Water Spirit Possession among the Khasis: Representation of Fear through Narratives
International Quarterly for Asian Studies September 23, 2022 Peer reviewed DOI: 10.11588/iqas.2018.3-4.9342 via DOAJ
Summary
In Khasi communities of Northeast India, oral narratives about possession by water spirits reveal how genre conventions shape human relationships with non-human entities. Rather than adding to genre theory, this work analyzes how Khasi language genre boundaries articulate relationality and participation between people and water spirits. The supernatural world is understood through fear and its absence, as shown in case studies from the Khasi and Jaintia Hills.
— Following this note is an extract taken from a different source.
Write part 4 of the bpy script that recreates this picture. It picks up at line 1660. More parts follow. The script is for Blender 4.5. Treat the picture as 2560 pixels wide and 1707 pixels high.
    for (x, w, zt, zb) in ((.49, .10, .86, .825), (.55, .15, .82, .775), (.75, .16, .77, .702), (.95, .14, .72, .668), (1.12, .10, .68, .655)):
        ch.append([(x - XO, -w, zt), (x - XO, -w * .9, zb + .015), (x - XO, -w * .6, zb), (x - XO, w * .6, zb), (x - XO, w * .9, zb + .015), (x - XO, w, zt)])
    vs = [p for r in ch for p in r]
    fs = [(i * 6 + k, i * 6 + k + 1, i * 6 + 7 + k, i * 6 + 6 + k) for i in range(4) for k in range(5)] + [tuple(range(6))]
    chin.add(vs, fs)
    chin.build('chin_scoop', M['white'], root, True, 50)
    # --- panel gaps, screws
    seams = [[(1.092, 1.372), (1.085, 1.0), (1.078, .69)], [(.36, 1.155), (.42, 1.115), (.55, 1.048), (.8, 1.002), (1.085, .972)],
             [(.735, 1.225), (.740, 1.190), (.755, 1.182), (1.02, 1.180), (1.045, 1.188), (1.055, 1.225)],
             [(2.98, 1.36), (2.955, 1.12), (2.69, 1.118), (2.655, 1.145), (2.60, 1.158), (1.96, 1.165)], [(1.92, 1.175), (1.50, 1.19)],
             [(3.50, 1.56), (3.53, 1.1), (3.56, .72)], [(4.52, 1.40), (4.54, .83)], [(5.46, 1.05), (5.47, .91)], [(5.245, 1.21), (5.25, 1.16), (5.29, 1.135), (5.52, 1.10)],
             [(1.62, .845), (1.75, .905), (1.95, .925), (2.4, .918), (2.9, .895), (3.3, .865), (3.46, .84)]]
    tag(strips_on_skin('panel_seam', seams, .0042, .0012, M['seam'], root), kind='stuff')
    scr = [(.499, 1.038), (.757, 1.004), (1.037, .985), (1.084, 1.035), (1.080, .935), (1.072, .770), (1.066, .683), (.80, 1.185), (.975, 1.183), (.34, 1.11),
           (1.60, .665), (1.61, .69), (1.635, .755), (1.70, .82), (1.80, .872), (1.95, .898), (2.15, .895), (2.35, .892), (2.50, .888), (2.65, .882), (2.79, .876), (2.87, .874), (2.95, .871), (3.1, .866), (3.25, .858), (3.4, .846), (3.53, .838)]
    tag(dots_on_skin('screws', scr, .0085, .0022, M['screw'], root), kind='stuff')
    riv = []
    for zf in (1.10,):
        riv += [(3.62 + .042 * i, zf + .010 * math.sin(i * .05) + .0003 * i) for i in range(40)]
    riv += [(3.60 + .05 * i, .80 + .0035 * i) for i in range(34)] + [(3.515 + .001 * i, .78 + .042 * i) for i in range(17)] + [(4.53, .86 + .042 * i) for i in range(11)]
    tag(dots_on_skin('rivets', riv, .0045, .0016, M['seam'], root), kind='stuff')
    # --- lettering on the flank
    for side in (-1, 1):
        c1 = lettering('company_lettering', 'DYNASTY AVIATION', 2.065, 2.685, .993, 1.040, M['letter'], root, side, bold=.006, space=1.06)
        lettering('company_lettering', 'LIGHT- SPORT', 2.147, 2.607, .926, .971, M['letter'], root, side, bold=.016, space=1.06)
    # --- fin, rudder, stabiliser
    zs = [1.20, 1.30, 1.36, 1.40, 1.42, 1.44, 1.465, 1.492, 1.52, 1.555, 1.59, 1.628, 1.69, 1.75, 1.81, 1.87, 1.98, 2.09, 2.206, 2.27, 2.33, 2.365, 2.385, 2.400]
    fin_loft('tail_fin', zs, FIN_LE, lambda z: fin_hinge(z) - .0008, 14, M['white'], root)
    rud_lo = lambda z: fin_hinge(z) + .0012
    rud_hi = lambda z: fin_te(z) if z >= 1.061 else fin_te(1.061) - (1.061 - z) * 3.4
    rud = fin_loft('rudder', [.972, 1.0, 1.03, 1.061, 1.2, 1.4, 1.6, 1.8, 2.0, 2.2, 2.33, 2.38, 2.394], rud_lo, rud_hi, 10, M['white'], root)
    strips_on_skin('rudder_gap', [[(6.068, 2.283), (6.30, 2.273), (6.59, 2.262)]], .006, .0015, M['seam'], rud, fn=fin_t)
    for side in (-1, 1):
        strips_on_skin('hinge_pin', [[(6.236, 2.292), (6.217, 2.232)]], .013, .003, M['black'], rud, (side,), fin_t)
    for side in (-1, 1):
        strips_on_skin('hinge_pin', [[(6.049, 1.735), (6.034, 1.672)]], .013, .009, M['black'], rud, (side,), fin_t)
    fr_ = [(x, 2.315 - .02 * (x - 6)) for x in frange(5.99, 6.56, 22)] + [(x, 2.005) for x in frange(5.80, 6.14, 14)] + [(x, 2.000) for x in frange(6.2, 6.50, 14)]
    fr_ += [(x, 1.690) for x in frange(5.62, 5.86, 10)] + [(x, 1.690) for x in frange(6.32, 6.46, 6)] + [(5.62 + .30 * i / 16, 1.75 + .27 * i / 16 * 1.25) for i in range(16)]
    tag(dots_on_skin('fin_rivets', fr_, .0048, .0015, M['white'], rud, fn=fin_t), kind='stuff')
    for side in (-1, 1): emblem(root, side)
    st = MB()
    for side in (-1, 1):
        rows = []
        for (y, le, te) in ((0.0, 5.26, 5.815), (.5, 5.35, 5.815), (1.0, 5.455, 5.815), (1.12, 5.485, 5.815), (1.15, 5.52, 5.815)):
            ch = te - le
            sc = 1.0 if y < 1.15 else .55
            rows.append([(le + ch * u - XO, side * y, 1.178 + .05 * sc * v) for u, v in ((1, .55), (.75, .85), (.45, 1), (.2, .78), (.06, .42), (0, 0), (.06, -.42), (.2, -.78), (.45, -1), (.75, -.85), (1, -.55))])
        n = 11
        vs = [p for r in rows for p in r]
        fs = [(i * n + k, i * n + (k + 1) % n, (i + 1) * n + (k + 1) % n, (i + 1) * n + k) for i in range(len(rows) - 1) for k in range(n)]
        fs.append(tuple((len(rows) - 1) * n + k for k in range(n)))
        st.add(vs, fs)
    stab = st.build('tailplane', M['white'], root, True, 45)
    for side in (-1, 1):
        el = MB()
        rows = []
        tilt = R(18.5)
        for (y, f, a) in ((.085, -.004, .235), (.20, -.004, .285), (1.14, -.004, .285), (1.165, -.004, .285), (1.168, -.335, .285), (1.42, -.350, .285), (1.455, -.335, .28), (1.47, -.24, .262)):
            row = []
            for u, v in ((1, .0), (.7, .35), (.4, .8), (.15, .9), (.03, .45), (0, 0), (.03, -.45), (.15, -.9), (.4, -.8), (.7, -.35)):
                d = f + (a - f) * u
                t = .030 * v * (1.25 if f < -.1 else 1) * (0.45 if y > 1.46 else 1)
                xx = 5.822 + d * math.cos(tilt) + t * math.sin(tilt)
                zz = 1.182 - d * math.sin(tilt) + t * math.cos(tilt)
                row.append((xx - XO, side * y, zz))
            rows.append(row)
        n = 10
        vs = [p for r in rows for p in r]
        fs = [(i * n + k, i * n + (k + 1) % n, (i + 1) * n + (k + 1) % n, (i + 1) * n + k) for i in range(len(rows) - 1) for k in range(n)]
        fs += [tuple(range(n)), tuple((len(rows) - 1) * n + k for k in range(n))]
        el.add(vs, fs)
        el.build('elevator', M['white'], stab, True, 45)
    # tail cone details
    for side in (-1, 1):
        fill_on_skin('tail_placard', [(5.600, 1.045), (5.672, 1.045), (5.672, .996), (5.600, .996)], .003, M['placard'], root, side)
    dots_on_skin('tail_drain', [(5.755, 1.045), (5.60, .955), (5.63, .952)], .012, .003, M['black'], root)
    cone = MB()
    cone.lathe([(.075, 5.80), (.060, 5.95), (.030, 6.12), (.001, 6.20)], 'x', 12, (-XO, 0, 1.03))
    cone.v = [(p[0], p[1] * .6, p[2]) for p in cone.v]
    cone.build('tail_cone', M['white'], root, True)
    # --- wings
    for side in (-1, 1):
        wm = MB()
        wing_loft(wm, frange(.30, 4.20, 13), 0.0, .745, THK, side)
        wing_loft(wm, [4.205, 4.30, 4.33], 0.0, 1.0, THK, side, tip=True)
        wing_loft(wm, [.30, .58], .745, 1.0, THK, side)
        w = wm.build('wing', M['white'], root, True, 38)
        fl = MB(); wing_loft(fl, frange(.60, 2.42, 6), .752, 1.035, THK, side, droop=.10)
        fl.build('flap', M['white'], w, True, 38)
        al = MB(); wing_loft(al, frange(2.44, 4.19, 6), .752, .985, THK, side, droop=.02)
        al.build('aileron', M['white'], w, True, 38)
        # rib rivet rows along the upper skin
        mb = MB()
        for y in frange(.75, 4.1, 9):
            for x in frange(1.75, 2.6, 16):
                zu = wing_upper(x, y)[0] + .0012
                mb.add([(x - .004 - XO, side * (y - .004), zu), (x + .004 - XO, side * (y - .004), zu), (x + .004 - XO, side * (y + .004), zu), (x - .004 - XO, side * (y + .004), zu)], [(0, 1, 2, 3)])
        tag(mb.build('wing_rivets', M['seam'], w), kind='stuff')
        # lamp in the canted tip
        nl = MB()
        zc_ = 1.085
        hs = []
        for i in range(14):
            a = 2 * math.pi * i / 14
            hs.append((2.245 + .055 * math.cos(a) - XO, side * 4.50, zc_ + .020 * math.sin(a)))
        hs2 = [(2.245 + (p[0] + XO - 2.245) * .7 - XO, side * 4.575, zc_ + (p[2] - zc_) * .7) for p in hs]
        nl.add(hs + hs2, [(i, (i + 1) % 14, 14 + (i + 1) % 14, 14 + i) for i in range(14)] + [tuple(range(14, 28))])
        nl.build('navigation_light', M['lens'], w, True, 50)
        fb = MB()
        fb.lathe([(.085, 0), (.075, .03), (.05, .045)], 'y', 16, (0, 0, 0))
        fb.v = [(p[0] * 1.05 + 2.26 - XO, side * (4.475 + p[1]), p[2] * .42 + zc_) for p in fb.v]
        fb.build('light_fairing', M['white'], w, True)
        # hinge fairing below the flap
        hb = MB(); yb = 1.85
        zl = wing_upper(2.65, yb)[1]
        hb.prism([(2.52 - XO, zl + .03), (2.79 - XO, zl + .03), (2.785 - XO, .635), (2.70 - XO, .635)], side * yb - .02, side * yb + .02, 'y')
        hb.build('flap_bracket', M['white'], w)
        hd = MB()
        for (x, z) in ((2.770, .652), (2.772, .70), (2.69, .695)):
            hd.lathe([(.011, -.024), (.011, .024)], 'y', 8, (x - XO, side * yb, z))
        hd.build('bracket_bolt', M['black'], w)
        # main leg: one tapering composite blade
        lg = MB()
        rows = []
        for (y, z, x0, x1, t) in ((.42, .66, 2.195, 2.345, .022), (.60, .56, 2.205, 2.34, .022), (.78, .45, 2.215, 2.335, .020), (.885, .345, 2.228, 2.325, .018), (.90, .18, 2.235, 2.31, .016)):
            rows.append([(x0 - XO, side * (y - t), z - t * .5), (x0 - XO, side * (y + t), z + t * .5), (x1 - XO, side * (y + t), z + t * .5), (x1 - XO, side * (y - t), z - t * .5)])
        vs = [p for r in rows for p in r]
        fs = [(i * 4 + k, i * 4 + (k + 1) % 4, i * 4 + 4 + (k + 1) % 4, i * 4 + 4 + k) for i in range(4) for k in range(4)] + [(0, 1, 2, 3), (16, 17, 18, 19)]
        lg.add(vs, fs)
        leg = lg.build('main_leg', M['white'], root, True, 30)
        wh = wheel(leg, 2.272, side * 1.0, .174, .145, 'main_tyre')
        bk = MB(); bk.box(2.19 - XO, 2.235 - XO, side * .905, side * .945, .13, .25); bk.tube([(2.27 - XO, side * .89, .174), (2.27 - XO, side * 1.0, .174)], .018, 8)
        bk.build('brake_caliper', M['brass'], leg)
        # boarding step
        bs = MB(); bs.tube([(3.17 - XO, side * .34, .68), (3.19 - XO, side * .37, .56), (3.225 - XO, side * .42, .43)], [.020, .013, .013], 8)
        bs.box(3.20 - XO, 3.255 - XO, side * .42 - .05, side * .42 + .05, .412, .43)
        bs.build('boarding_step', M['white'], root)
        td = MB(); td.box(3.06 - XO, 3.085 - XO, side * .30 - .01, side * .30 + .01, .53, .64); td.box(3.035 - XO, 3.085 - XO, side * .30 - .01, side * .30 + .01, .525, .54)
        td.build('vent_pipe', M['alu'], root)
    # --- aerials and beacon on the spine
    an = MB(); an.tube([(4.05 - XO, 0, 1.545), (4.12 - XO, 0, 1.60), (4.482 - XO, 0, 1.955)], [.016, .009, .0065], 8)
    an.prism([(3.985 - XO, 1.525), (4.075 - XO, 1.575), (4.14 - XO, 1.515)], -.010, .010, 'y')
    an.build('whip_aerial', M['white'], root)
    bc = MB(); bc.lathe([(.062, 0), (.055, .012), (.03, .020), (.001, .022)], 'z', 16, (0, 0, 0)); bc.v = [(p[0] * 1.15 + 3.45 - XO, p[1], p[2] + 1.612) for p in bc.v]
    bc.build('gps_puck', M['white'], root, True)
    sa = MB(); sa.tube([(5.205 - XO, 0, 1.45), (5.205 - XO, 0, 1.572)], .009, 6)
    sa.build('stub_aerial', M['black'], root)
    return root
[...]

Attitudes toward entities from traditional Khasi religion create new frames within Christianity, urbanization, and modernity.
Study at a glance
| Design | qualitative study |
|---|---|
| Population | interlocutors from the Khasi and Jaintia Hills |
| Key finding | Genre markers in oral narratives about water spirit possession help shape human/non-human relationality within Khasi supernatural ontology, mediated by fear and its absence. |
Abstract
This article argues that genre markers employed in oral narratives about possession by water spirits serve to exemplify human / non-human relations in Khasi supernatural ontology. It is not the aim of this work to add to the existing corpus of theories on narrative genre studies, but to try to analyse how genre boundaries within the Khasi language help shape and articulate relationality, interaction and participation between humans and entities of water. The article elucidates the way in which the “supernatural” world is understood and mediated through the mechanism of fear and its absence, as manifested in the narratives. Through case studies collected during primary fieldwork from various interlocutors from different parts of the Khasi and Jaintia Hills, attitudes towards entities identified as sourced from the Khasi traditional religion help to create and shape the “new” frames of Christianity, urbanisation and modernity within which these entities operate.